I’d be a little surprised if the Seahawks hit the century mark against this Philadelphia. But I don’t take the impact of Wilson’s mobility lightly. Neither should the Eagles.

Q: If the Eagles win one of their next two games (@SEA, @LARM) then there's little stopping them from finishing 14-2. They could go 15-1. Does the prospect of a 15-1 season and all the expectations that brings worry you or do you think, "Win 'em all"? What would be the main thing keeping Philadelphia from going to the Super Bowl this year?

A: There’s a little worry in the sense that this has been such a magical season, one can only wonder if the Eagles can get back to this form any time soon. Having a franchise quarterback in place and a seemingly good head coach provides optimism for the future. But I don’t even wanna think about future seasons right now. It’s all about this year.
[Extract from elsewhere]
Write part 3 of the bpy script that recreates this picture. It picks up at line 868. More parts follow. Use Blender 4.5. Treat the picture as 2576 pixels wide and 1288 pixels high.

If I had to highlight the Eagles’ biggest weakness, it could be the middle linebacker spot. Jordan Hicks is out for the season and Joe Walker is a 2016 seventh-round rookie starting in his place. And now he’s hurt! It’s unclear how much time he’ll miss, but it looks like he’ll be out this week at the very least. The Eagles could be counting on Najee Goode (career special teams guy) and/or Dannell Ellerbe (signed by Philly only a few weeks ago) to start in the middle of their base defense. But even that doesn’t seem like a season-sinking issue.

I guess I don’t have a ton of concerns right now, which is crazy to say. The Eagles have just looked so dominant recently. It feels like everything is great.

Now, flaws will easily reveal themselves if this Eagles team starts to lose. But I think Eagles fans deserve to take some time and appreciate how well things have gone. Enjoy the ride and hope it continues all the way to a Super Bowl title.